Learn which kerbs help and which ones hurt. Some kerbs at Marina Bay save lap time by shortening the line. Others will unsettle the car and send you into the wall. Identifying the difference in practice is time well spent.
Stay mentally sharp through the full race distance. Singapore tests concentration more than any other circuit in F1 26. Fatigue leads to missed braking points and wall contact. Building consistent habits in your driving lines reduces the mental load across a long stint.
FAQ: F1 26 Singapore Car Setups
Why does Singapore require such a high downforce car setup in F1 26?
The Marina Bay circuit has almost no extended straight sections where top speed provides a meaningful performance advantage. The lap is built almost entirely from slow, technical corners where mechanical grip determines how quickly you can carry speed through. Every adjustment toward lower downforce loses you time in the corners without giving you a usable straight-line benefit on a circuit where the straights are short and DRS covers most of the speed gap anyway.
What is the biggest threat to your race at Singapore in F1 26?
Rear tyre overheating is the primary race-ending risk at Marina Bay beyond outright wall contact. The repeated traction demands through the slow corners build heat steadily throughout each stint. Drivers who are aggressive on throttle in the early laps often find their rear tyres falling off the performance cliff before their planned pit window. Once the rears go, lap times drop sharply and the race becomes a damage limitation exercise rather than a competitive one.
How should you adjust your approach if a safety car appears at Singapore in F1 26?
React immediately.

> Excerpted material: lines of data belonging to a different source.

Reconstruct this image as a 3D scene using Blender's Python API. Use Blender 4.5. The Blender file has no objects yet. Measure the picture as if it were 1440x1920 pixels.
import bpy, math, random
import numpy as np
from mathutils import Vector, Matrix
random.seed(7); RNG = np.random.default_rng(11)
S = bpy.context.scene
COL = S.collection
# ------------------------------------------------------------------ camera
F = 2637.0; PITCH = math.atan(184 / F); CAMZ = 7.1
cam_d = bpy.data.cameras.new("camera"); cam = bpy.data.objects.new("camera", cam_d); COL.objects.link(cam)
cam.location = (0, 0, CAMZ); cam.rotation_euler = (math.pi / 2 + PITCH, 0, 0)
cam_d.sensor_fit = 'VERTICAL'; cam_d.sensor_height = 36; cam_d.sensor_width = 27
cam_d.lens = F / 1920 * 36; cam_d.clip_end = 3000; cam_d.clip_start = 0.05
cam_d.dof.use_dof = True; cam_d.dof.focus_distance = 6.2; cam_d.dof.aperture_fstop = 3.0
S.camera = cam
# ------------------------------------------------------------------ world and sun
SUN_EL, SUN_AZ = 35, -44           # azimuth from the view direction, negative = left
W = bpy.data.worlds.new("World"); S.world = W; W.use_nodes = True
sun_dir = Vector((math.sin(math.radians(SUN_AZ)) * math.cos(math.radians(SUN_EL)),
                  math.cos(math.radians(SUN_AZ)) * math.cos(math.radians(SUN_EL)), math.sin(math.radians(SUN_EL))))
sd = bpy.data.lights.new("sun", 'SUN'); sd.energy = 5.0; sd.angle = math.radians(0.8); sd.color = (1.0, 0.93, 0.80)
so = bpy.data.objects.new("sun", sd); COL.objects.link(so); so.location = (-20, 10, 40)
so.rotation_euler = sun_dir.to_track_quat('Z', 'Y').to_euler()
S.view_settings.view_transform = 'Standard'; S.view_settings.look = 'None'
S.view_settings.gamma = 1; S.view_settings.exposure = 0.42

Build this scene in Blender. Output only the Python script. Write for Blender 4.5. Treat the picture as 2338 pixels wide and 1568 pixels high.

Singapore is the circuit where safety car timing matters most in the F1 2026 Season Pack. If you are within five laps of your planned pit window when a safety car is deployed, box immediately. The combination of a free stop and rejoining on fresh tyres before the restart is almost always worth more than the potential gain of extending your stint by a few additional laps. Do not overthink it at Marina Bay. Take the safety car stop every time it is available.